While dozens of rescue plans were explored, two were undertaken: Dig a parallel shaft and then tunnel across to the well, or find someone small enough to enter the well and pull her up. Adding urgency to the situation was the fact that Kathy ceased crying.

“The hope at the well was that she had simply fallen asleep, like a scared little girl in a dark room,” Deverell said.

David Fiscus and other rescuers refused to let anyone go down the well. In one of the many ironies of the situation, Dave Fiscus was employed by the company that owned the well and actually served as supervisor of the property. “Dave Fiscus was someone who was in the business of digging wells,” Deverell said. “He knew how dangerous it was.”

The tedious task of tunneling conflicted with the rapid rate at which rescue plans were proposed.

A plaque affixed to a large rock on the upper athletic field at San Marino High School is dedicated to the memory of Kathy Fiscus, who died after falling into a nearby well.
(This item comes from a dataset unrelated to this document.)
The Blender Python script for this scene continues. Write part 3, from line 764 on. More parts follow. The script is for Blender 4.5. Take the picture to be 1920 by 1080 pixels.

It was placed for the 50th anniversary of her death in 1999.   Mitch Lehman Photo

 

“A local doctor suggested they create a vacuum and pull her out of the well,” Deverell said. “How that could be accomplished was anybody’s best guess. Another said to pour water into the well and float her up. Another said to drop sand into the well and let her simply walk to the surface as the sand filled the hole. Thankfully, nobody took them up on any of those ideas,” Deverell said, as many in the audience groaned.

This being the land of Hollywood, dwarfs were summoned to see if they would fit down the well. A local circus sent its “Thin Man.” Jockeys from Santa Anita Race Track were ushered to the scene, but none of theses options ever came to fruition.
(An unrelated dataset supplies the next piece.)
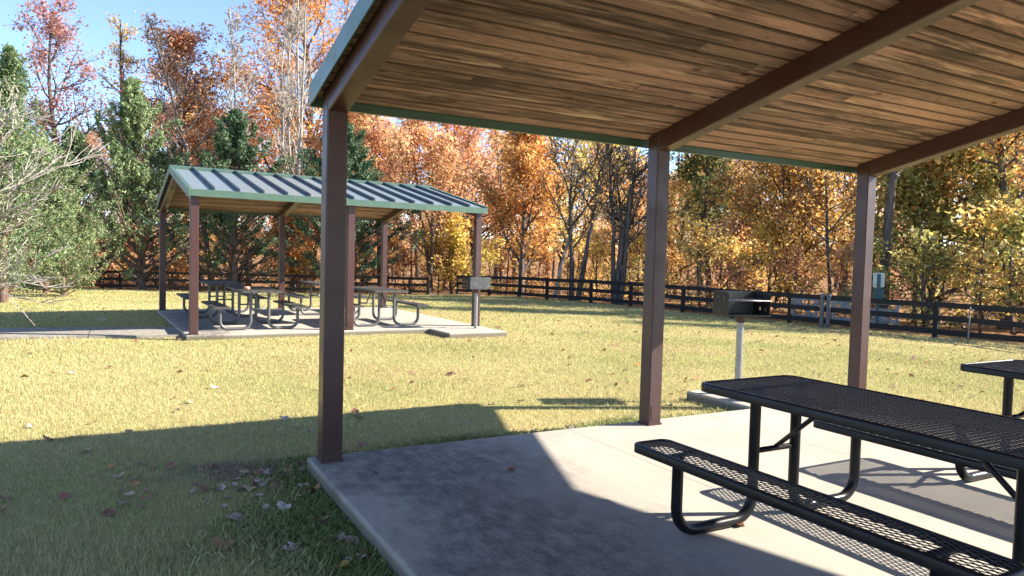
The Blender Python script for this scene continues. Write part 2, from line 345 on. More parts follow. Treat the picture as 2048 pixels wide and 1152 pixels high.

Meanwhile, heavy excavating machinery received a police escort up the 110 Freeway as darkness enveloped Southern California. Mineworkers came to the scene from what is now called the Inland Empire, all with the best of intentions. A 24” hole is dug next to the tunnel in which Kathy is encased. Movie studios quickly donate their set lights to illuminate the rescue scene. Informed of the event by the radio and television coverage, thousands flock to San Marino, taxing an already understaffed police department. With all parking spaces occupied, drivers simply pull their automobiles onto front yards and head towards the illuminated field.

One of the tragedy’s enduring legacies is coming together at the scene. Los Angeles radio and television station KTTV sends cameras for what will be the first live remote broadcast, training their signal towards crude satellite dishes high atop Mount Wilson. The rescue attempt, narrated by reporter Stan Chambers and erstwhile sportscaster Bill Welsh, is beamed to the 20,000 television sets that existed at the time in Southern California.
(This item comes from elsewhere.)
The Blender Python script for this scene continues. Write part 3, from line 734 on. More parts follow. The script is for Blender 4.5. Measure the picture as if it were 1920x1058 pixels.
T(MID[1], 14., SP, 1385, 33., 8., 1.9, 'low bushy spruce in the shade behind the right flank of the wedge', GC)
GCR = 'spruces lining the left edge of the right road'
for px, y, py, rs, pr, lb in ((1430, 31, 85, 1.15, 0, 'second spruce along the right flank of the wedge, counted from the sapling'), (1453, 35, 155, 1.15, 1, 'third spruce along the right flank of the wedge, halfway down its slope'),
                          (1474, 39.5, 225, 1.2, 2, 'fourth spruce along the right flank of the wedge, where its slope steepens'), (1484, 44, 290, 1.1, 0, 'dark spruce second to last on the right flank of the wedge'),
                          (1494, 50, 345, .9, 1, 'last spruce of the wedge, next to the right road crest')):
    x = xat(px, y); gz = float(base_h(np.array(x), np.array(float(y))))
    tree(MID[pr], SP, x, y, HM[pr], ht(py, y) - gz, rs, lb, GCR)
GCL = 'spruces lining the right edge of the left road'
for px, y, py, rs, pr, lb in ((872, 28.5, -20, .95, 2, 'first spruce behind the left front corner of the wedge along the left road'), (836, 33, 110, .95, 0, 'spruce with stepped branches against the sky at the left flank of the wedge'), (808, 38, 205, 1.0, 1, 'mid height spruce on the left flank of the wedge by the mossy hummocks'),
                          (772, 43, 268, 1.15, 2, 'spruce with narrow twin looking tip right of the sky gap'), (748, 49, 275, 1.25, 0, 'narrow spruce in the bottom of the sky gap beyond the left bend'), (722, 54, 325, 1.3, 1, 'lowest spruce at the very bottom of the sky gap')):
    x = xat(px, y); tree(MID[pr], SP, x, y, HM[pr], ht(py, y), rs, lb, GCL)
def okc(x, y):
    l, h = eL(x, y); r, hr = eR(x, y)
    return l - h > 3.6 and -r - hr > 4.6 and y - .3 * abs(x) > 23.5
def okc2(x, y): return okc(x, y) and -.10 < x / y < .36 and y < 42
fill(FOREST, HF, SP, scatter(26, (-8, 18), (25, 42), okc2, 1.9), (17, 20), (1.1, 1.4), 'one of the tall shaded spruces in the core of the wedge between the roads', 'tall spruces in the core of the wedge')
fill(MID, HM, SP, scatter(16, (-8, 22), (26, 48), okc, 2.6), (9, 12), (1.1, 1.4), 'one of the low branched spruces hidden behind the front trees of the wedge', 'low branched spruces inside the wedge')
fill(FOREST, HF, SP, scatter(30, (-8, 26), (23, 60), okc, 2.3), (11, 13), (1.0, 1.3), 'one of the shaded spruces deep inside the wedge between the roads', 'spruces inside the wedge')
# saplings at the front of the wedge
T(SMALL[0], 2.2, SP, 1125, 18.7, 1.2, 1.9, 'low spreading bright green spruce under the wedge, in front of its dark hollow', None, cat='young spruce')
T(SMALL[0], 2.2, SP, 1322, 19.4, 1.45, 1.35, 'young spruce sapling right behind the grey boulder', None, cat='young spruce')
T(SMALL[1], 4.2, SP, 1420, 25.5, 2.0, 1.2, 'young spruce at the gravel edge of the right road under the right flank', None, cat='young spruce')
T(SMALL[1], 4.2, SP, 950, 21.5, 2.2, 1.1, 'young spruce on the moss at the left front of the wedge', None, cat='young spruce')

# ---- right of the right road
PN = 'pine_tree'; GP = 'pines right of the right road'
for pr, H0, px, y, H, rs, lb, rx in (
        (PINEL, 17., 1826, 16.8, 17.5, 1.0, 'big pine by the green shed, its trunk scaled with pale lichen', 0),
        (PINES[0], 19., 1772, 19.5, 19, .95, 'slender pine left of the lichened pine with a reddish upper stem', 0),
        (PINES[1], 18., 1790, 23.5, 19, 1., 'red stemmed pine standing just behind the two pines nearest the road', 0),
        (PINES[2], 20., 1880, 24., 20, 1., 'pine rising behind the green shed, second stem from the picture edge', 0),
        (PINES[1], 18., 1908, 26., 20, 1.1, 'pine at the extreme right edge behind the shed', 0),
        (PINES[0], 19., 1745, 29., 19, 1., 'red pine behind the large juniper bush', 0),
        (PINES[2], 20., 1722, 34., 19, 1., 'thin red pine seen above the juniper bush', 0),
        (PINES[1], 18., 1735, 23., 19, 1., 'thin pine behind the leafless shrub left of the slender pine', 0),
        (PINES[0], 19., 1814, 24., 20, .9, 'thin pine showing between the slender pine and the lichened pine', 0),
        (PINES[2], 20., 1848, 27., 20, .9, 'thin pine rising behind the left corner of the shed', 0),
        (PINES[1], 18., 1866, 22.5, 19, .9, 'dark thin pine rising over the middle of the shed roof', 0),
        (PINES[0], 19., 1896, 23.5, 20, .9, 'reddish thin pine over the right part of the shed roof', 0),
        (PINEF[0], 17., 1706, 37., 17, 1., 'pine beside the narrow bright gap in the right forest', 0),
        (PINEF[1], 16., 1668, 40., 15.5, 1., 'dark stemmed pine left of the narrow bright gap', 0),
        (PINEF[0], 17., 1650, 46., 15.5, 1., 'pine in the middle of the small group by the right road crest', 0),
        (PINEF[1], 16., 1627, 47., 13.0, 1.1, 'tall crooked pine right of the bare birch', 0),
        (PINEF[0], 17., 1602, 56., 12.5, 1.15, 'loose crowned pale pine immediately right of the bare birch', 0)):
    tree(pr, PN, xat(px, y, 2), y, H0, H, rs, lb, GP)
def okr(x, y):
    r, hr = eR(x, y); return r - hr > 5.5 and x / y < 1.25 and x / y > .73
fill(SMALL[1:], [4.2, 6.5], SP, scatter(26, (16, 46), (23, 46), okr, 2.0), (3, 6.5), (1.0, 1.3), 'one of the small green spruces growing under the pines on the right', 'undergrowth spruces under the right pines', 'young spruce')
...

“Within a couple of years, that number will grow to 200,000, mostly because of this event,” Deverell said.

“The public is fascinated by the rescue effort,” Deverell said. “Prayer circles are formed. Hymns are sung.”

The ordeal lasts 48 hours, according to Deverell, from nightfall on Friday until nightfall on Sunday. Kathy has passed away by the time she is finally reached by rescuers on Sunday evening.

“The rescuer who got to her first said she was soaking wet, 90 feet below the surface,” Deverell said. “It takes several hours to bring her up.”

Deverell explained that there were two doctors who took part in the wellside vigil.

“One is deputized to go down and declare her death,” he said. “The doctor claims he is claustrophobic and refuses. A man named Bill Yancey slugged him and knocked him woozy so they could lower him down the shaft.”

A light moment among the tragic narrative as the City Club audience erupted in spontaneous laughter.

Deverell is later asked how long he believed Kathy was alive in the well.

“A couple hours,” he said, sadness overtaking his voice. “The official cause of death is asphyxiation, but I think she drowned. In 1979, the family doctor was interviewed and said she drowned. A couple minutes later he said ‘what did I say? She died of asphyxiation.’”

“I think he wanted to protect the family from having final memories of her drowning in that well.”

“This won’t let me go,” Deverell said, explaining his attraction to the incident. “I keep going back to this little girl, and others who also died young and didn’t receive this kind of attention.”

That attention on Kathy continues to this day. Though she has taken a married name, Barbara Fiscus told Deverell that when her maiden name appears on a document, she is frequently asked if she is related to Kathy.

At the time of her death in 1949, the name “Kathy” was the 88th most popular name given to newborn girls.

“By 1952, it is the 22nd most popular name,” Deverell said, as the crowd gasped. “In that time span no other girl’s name has that much change. Not even close. Alice Fiscus received many letters from women who said they changed their newborn daughters’ name to Kathy in her honor.”

In yet another irony, the yellow cottage previously inhabited by the Fiscuses was knocked down shortly after Kathy’s death and the family moved to a house around the corner.

“Where they couldn’t see the field,” Deverell said.